■ OBJECTIVE
Include the line containing "return m.node_tree.nodes, m.node_tree.links" and all lines before it, repeated exactly from the listing below, without pictures.

■ COLLECTED MATERIAL
◇ ◇ ◇ ◇ ◇
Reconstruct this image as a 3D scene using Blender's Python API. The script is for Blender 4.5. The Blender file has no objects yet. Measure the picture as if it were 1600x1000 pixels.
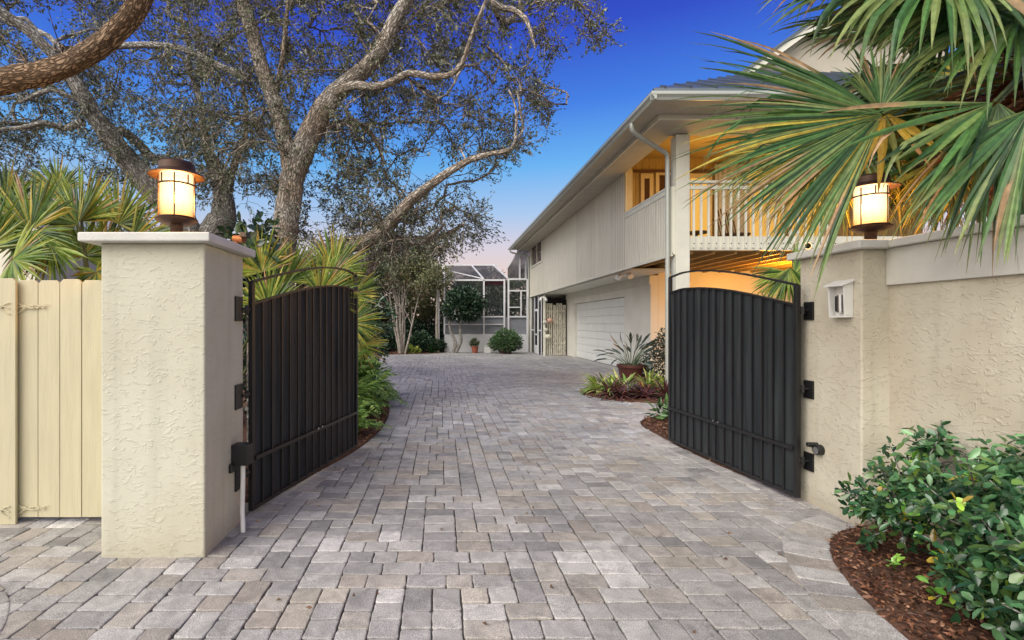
import bpy, math, random
import numpy as np
from mathutils import Vector
random.seed(7); rng = np.random.default_rng(7)
PI = math.pi
sc = bpy.context.scene
col = sc.collection
F = 800.0; CX = 688.0; CY = 505.0; CH = 1.4     # focal length and principal point (px of the 1600 wide photo), eye height

def P(px, py, Y):
    return np.array([(px-CX)/F*Y, Y, CH+(CY-py)/F*Y])

# ------------------------------------------------------------------ materials
def nt(m):
    m.use_nodes = True
    return m.node_tree.nodes, m.node_tree.links

def mat(name, c, rough=.6, var=.12, vscale=3.0, bump=0.0, bscale=40.0, metal=0.0, c2=None, spec=.5, detail=6, trans=0, stretch=None, coat=0):
    m = bpy.data.materials.new(name); N, L = nt(m); b = N['Principled BSDF']
    b.inputs['Roughness'].default_value = rough; b.inputs['Metallic'].default_value = metal
    b.inputs['Specular IOR Level'].default_value = spec
    if coat: b.inputs['Coat Weight'].default_value = coat; b.inputs['Coat Roughness'].default_value = .15
    tc = N.new('ShaderNodeTexCoord'); mp = N.new('ShaderNodeMapping'); L.new(tc.outputs['Object'], mp.inputs[0])
    if stretch: mp.inputs['Scale'].default_value = stretch
    n = N.new('ShaderNodeTexNoise'); n.inputs['Scale'].default_value = vscale; n.inputs['Detail'].default_value = detail
    L.new(mp.outputs[0], n.inputs['Vector'])
    mx = N.new('ShaderNodeMix'); mx.data_type = 'RGBA'
    r = N.new('ShaderNodeMapRange'); r.inputs[1].default_value = .3; r.inputs[2].default_value = .7; L.new(n.outputs[0], r.inputs[0]); L.new(r.outputs[0], mx.inputs[0])
    d = c2 if c2 else tuple(v*(1-2*var) for v in c)
    mx.inputs[6].default_value = (*d, 1); mx.inputs[7].default_value = (*c, 1)
    L.new(mx.outputs[2], b.inputs['Base Color'])
    if bump:
        n2 = N.new('ShaderNodeTexNoise'); n2.inputs['Scale'].default_value = bscale; n2.inputs['Detail'].default_value = 5; L.new(mp.outputs[0], n2.inputs['Vector'])
        bp = N.new('ShaderNodeBump'); bp.inputs['Strength'].default_value = bump; bp.inputs['Distance'].default_value = .02
        L.new(n2.outputs[0], bp.inputs['Height']); L.new(bp.outputs[0], b.inputs['Normal'])
    return m

def leafmat(name, rough=.45, trans=.25, gloss=.5):
    m = bpy.data.materials.new(name); N, L = nt(m); b = N['Principled BSDF']; out = N['Material Output']
    a = N.new('ShaderNodeAttribute'); a.attribute_name = 'Col'
    tc = N.new('ShaderNodeTexCoord'); n = N.new('ShaderNodeTexNoise'); n.inputs['Scale'].default_value = 25; L.new(tc.outputs['Object'], n.inputs['Vector'])
    r = N.new('ShaderNodeMapRange'); r.inputs[1].default_value = .3; r.inputs[2].default_value = .7; r.inputs[3].default_value = .75; r.inputs[4].default_value = 1.2; L.new(n.outputs[0], r.inputs[0])
    vm = N.new('ShaderNodeVectorMath'); vm.operation = 'SCALE'; L.new(a.outputs['Color'], vm.inputs[0]); L.new(r.outputs[0], vm.inputs['Scale'])
    L.new(vm.outputs[0], b.inputs['Base Color']); b.inputs['Roughness'].default_value = rough; b.inputs['Specular IOR Level'].default_value = gloss
    t = N.new('ShaderNodeBsdfTranslucent'); L.new(vm.outputs[0], t.inputs['Color'])
    mx = N.new('ShaderNodeMixShader'); mx.inputs[0].default_value = trans
    L.new(b.outputs[0], mx.inputs[1]); L.new(t.outputs[0], mx.inputs[2]); L.new(mx.outputs[0], out.inputs[0])
    return m

def stucco(name, c, c2, strength=.6):
    m = bpy.data.materials.new(name); N, L = nt(m); b = N['Principled BSDF']; b.inputs['Roughness'].default_value = .85; b.inputs['Specular IOR Level'].default_value = .25
    tc = N.new('ShaderNodeTexCoord')
    wn = N.new('ShaderNodeTexNoise'); wn.inputs['Scale'].default_value = 9; wn.inputs['Detail'].default_value = 3; L.new(tc.outputs['Object'], wn.inputs['Vector'])
    ad = N.new('ShaderNodeMix'); ad.data_type = 'VECTOR'; ad.inputs[0].default_value = .09; L.new(tc.outputs['Object'], ad.inputs[4]); L.new(wn.outputs['Color'], ad.inputs[5])
    n1 = N.new('ShaderNodeTexNoise'); n1.inputs['Scale'].default_value = 30; n1.inputs['Detail'].default_value = 4; n1.inputs['Distortion'].default_value = .9; mq = N.new('ShaderNodeMapping'); mq.inputs['Rotation'].default_value = (.5, .4, .3); mq.inputs['Scale'].default_value = (.7, .7, 1.5); L.new(ad.outputs[1], mq.inputs[0]); L.new(mq.outputs[0], n1.inputs['Vector'])
    rp = N.new('ShaderNodeValToRGB'); e = rp.color_ramp.elements; e[0].position = .52; e[1].position = .68; rp.color_ramp.interpolation = 'EASE'; L.new(n1.outputs[0], rp.inputs[0])
    n2 = N.new('ShaderNodeTexNoise'); n2.inputs['Scale'].default_value = 130; n2.inputs['Detail'].default_value = 4; L.new(tc.outputs['Object'], n2.inputs['Vector'])
    ma = N.new('ShaderNodeMath'); ma.operation = 'MULTIPLY_ADD'; ma.inputs[1].default_value = .18; L.new(n2.outputs[0], ma.inputs[0]); L.new(rp.outputs[0], ma.inputs[2])
    bp = N.new('ShaderNodeBump'); bp.inputs['Strength'].default_value = strength; bp.inputs['Distance'].default_value = .012; L.new(ma.outputs[0], bp.inputs['Height']); L.new(bp.outputs[0], b.inputs['Normal'])
    n3 = N.new('ShaderNodeTexNoise'); n3.inputs['Scale'].default_value = 1.6; n3.inputs['Detail'].default_value = 7; L.new(tc.outputs['Object'], n3.inputs['Vector'])
    mr = N.new('ShaderNodeMapRange'); mr.inputs[1].default_value = .35; mr.inputs[2].default_value = .65; L.new(n3.outputs[0], mr.inputs[0])
    mx = N.new('ShaderNodeMix'); mx.data_type = 'RGBA'; mx.inputs[6].default_value = (*c, 1); mx.inputs[7].default_value = (*c2, 1); L.new(mr.outputs[0], mx.inputs[0])
    ms = N.new('ShaderNodeMapping'); ms.inputs['Scale'].default_value = (7, 7, .45); L.new(tc.outputs['Object'], ms.inputs[0])
    ns_ = N.new('ShaderNodeTexNoise'); ns_.inputs['Scale'].default_value = 1.5; ns_.inputs['Detail'].default_value = 6; L.new(ms.outputs[0], ns_.inputs['Vector'])
    rs_ = N.new('ShaderNodeMapRange'); rs_.inputs[1].default_value = .52; rs_.inputs[2].default_value = .78; rs_.inputs[3].default_value = 0; rs_.inputs[4].default_value = .3; L.new(ns_.outputs[0], rs_.inputs[0])
    mst = N.new('ShaderNodeMix'); mst.data_type = 'RGBA'; mst.inputs[7].default_value = (c[0]*.55, c[1]*.54, c[2]*.52, 1); L.new(rs_.outputs[0], mst.inputs[0]); L.new(mx.outputs[2], mst.inputs[6]); mx = mst
    # soil splash near the ground
    sx = N.new('ShaderNodeSeparateXYZ'); gp = N.new('ShaderNodeNewGeometry'); L.new(gp.outputs['Position'], sx.inputs[0])
    m2 = N.new('ShaderNodeMapRange'); m2.inputs[1].default_value = 0; m2.inputs[2].default_value = .16; m2.inputs[3].default_value = .45; m2.inputs[4].default_value = 0; L.new(sx.outputs[2], m2.inputs[0])
    m3 = N.new('ShaderNodeMath'); m3.operation = 'MULTIPLY'; L.new(m2.outputs[0], m3.inputs[0]); L.new(n1.outputs[0], m3.inputs[1])
    mx2 = N.new('ShaderNodeMix'); mx2.data_type = 'RGBA'; mx2.inputs[7].default_value = (.25, .2, .14, 1); L.new(m3.outputs[0], mx2.inputs[0]); L.new(mx.outputs[2], mx2.inputs[6])
    L.new(mx2.outputs[2], b.inputs['Base Color'])
    return m

def pavermat():
    m = bpy.data.materials.new('paver'); N, L = nt(m); b = N['Principled BSDF']; b.inputs['Roughness'].default_value = .62; b.inputs['Specular IOR Level'].default_value = .45
    a = N.new('ShaderNodeAttribute'); a.attribute_name = 'Col'; tc = N.new('ShaderNodeTexCoord')
    def noise(s, d, dist=0):
        n = N.new('ShaderNodeTexNoise'); n.inputs['Scale'].default_value = s; n.inputs['Detail'].default_value = d; n.inputs['Distortion'].default_value = dist; L.new(tc.outputs['Object'], n.inputs['Vector']); return n
    def mr(src, a0, a1, b0, b1):
        r = N.new('ShaderNodeMapRange'); r.inputs[1].default_value = a0; r.inputs[2].default_value = a1; r.inputs[3].default_value = b0; r.inputs[4].default_value = b1; L.new(src, r.inputs[0]); return r.outputs[0]
    def mul(x, y):
        k = N.new('ShaderNodeMath'); k.operation = 'MULTIPLY'; L.new(x, k.inputs[0]); L.new(y, k.inputs[1]); return k.outputs[0]
    f = mul(mul(mr(noise(9, 6, 1.0).outputs[0], .3, .7, .78, 1.22), mr(noise(230, 3).outputs[0], .32, .68, .52, 1.5)), mr(noise(.55, 6, .6).outputs[0], .3, .7, .78, 1.16))
    v = N.new('ShaderNodeVectorMath'); v.operation = 'SCALE'; L.new(a.outputs['Color'], v.inputs[0]); L.new(f, v.inputs['Scale'])
    L.new(v.outputs[0], b.inputs['Base Color'])
    bp = N.new('ShaderNodeBump'); bp.inputs['Strength'].default_value = .7; bp.inputs['Distance'].default_value = .008
    h = N.new('ShaderNodeMath'); h.operation = 'ADD'; L.new(noise(190, 4).outputs[0], h.inputs[0]); L.new(noise(30, 3).outputs[0], h.inputs[1])
    L.new(h.outputs[0], bp.inputs['Height']); L.new(bp.outputs[0], b.inputs['Normal'])
    return m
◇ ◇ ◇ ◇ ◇
■ SOLUTION TO THIS EXERCISE
Reconstruct this image as a 3D scene using Blender's Python API. The script is for Blender 4.5. The Blender file has no objects yet. Measure the picture as if it were 1600x1000 pixels.
import bpy, math, random
import numpy as np
from mathutils import Vector
random.seed(7); rng = np.random.default_rng(7)
PI = math.pi
sc = bpy.context.scene
col = sc.collection
F = 800.0; CX = 688.0; CY = 505.0; CH = 1.4     # focal length and principal point (px of the 1600 wide photo), eye height

def P(px, py, Y):
    return np.array([(px-CX)/F*Y, Y, CH+(CY-py)/F*Y])

# ------------------------------------------------------------------ materials
def nt(m):
    m.use_nodes = True
    return m.node_tree.nodes, m.node_tree.links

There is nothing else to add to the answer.